AV-Test
Magdeburg-based research lab AV-Test.org on Thursday released the results of a lengthy real-world malware protection study, dynamic testing that put a number of shipping security solutions through their paces.
This test challenged a dozen major security suites to protect Internet-connected physical computers against up-to-the-minute threats. Each day for 60 days, researchers released 10 fresh threats on the test systems and analyzed each product’s ability to detect the threat and to fully block its installation. They also checked for false alarms–valid programs reported as malware. All of the suites did a decent job, though some were significantly better than others.
The report notes that modern security suites include many layers of protection, including “URL filtering, web reputation services, exploit blocking, ‘in-the-cloud’ scanning as well as behavior-based protection mechanisms.” A test that only challenges the product’s on-demand scanner is not representative of real-world performance. The current test simply evaluated whether the product detected each malware sample, without regard for which security component handled the detection. Afterward, the team used in-house analysis software to determine whether the malware attack was successfully blocked.

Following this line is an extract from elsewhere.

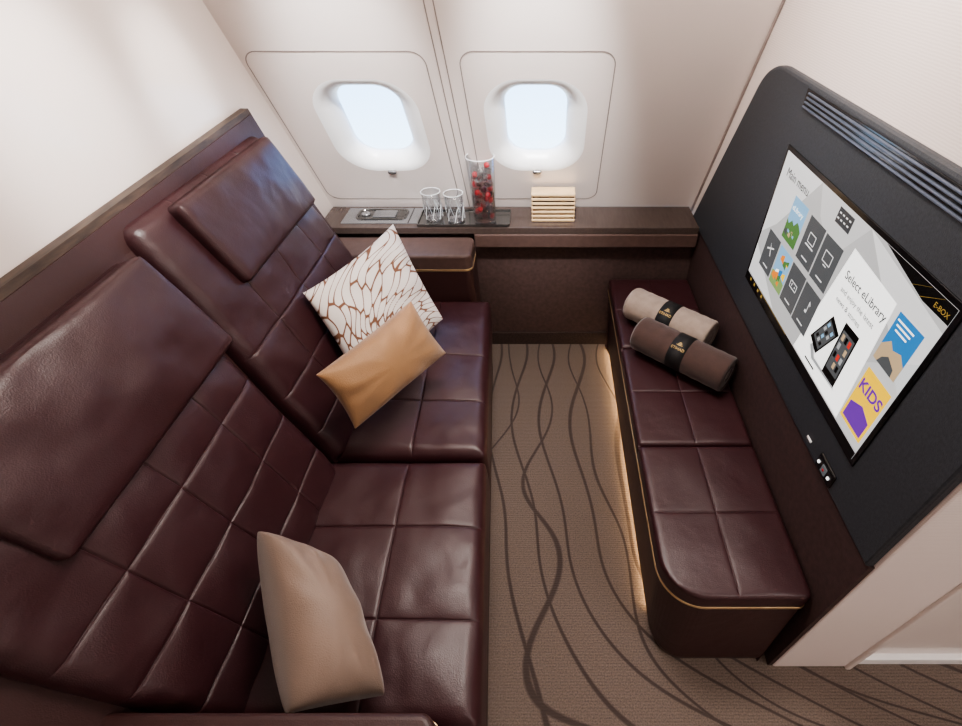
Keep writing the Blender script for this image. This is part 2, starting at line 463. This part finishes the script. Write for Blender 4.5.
def quad(name, pts, mat, depth=1):
    """pts as (a,b) in the screen, a left to right, b top to bottom"""
    x = FX-.0036-.0004*depth
    bm = bmesh.new(); f = bm.faces.new([bm.verts.new((x, SY0-a*SW, SZ1-b*SH)) for a, b in pts])
    return obj(name, bm, mat, scr)
def rect(name, a, b, w, h, mat, depth=1): return quad(name, [(a-w/2, b+h/2), (a+w/2, b+h/2), (a+w/2, b-h/2), (a-w/2, b-h/2)], mat, depth)
def stext(body, a, b, size, mat, depth=4, rot=0, bold=0, sx=1.0):
    c, s = math.cos(rot), math.sin(rot)
    return obj('lettering', textmesh(body, size, (FX-.0036-.0004*depth, SY0-a*SW, SZ1-b*SH), (0, -c, s), (0, s, c), bold=bold, sx=sx), mat, scr)
E = {k: emis('screen_'+k, c, s) for k, c, s in [('white', (.95, .95, .93), 1.5), ('icon', (.80, .80, .80), 1.0), ('pale', (.64, .64, .64), 1.15), ('pale2', (.54, .54, .54), 1.1), ('tile', (.095, .10, .105), .9), ('tag', (.06, .064, .07), .8), ('dark', (.006, .006, .006), .5), ('ink', (.004, .004, .004), .3),
     ('blue', (.03, .20, .48), 1), ('sky', (.24, .46, .68), 1), ('green', (.09, .20, .06), 1), ('leaf', (.22, .34, .12), 1), ('orange', (.80, .25, .04), 1), ('purple', (.16, .04, .36), 1), ('gold', (.36, .24, .06), .8), ('grey', (.36, .37, .38), 1), ('yellow', (.95, .58, .02), 1.1), ('sand', (.55, .40, .24), .9), ('red', (.6, .04, .03), 1)]}
quad('facet', [(0, .0), (.3, 0), (.1, .45), (0, .6)], E['pale'], .3)
quad('facet', [(.30, 0), (.62, 0), (.50, .3), (.36, .16)], E['pale2'], .3)
quad('facet', [(.62, 0), (1, .12), (1, .5), (.78, .2)], E['pale'], .3)
quad('facet', [(0, .94), (0, .7), (.3, .94)], E['pale'], .3)
quad('facet', [(.84, .55), (1, .3), (1, .94), (.86, .94)], E['pale2'], .3)
quad('facet', [(.520, .94), (.592, .14), (.838, .18), (.868, .94)], E['white'], .6)
quad('top_bar', [(.70, 0), (.90, .080), (1, .080), (1, 0)], E['dark'], .8)
rect('bottom_bar', .5, .975, 1, .05, E['dark'], .8)
quad('gold_stripe', [(.845, .058), (.905, .004), (.9060, .004), (.8465, .058)], E['gold'], 1.2)
quad('gold_stripe', [(.885, .074), (.955, .004), (.9560, .004), (.8865, .075)], E['gold'], 1.2)
stext('E-BOX', .936, .060, .0135, E['gold'], 3, 0, .0001)
stext('Main menu', .048, .135, .0320, E['ink'], sx=1.0)
quad('status_tag', [(.445, .025), (.535, .025), (.535, .115), (.445, .115)], E['tag'], 1.5)
for k in range(2):
    for q in range(4): rect('status_mark', .459+.020*q-.003*k, .053+.032*k, .011, .009, E['icon'], 2.5)
def fr(a, b, w, h, t=.0032):
    th = t*SW/SH
    rect('tile_icon', a, b-h/2, w, th, E['icon'], 2); rect('tile_icon', a, b+h/2, w, th, E['icon'], 2)
    rect('tile_icon', a-w/2, b, t, h, E['icon'], 2); rect('tile_icon', a+w/2, b, t, h, E['icon'], 2)
tiles = [(.225, .33, 'pic'), (.368, .34, 'laptop'), (.492, .345, 'monitor'), (.125, .66, 'plane'), (.25, .665, 'pic2'), (.373, .67, 'pad'), (.495, .675, 'music')]
rp = random.Random(3)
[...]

This kind of dynamic testing is much more labor intensive than simply running a static collection of malware past an on-demand scanner. An automated static file test can process millions of samples without human intervention. By contrast, tracking the 600 malware samples and 400 clean files took all of AV-Test’s resources. “Our entire lab with 14 full-time employees and up to 150 PCs and server systems were involved in this project.”
Symantec Norton Internet Security 2010 scored highest at malware detection, at 98.0 percent. Even the least successful of the twelve, Trend Micro Internet Security 2010, detected 83.3 percent. Of course, detecting a threat doesn’t always mean successfully preventing the attack. The top scorer for actual malware blocking was PC Tools Internet Security 2010, at 94.8 percent. CA Internet Security 2010 brought up the rear with 73.5 percent.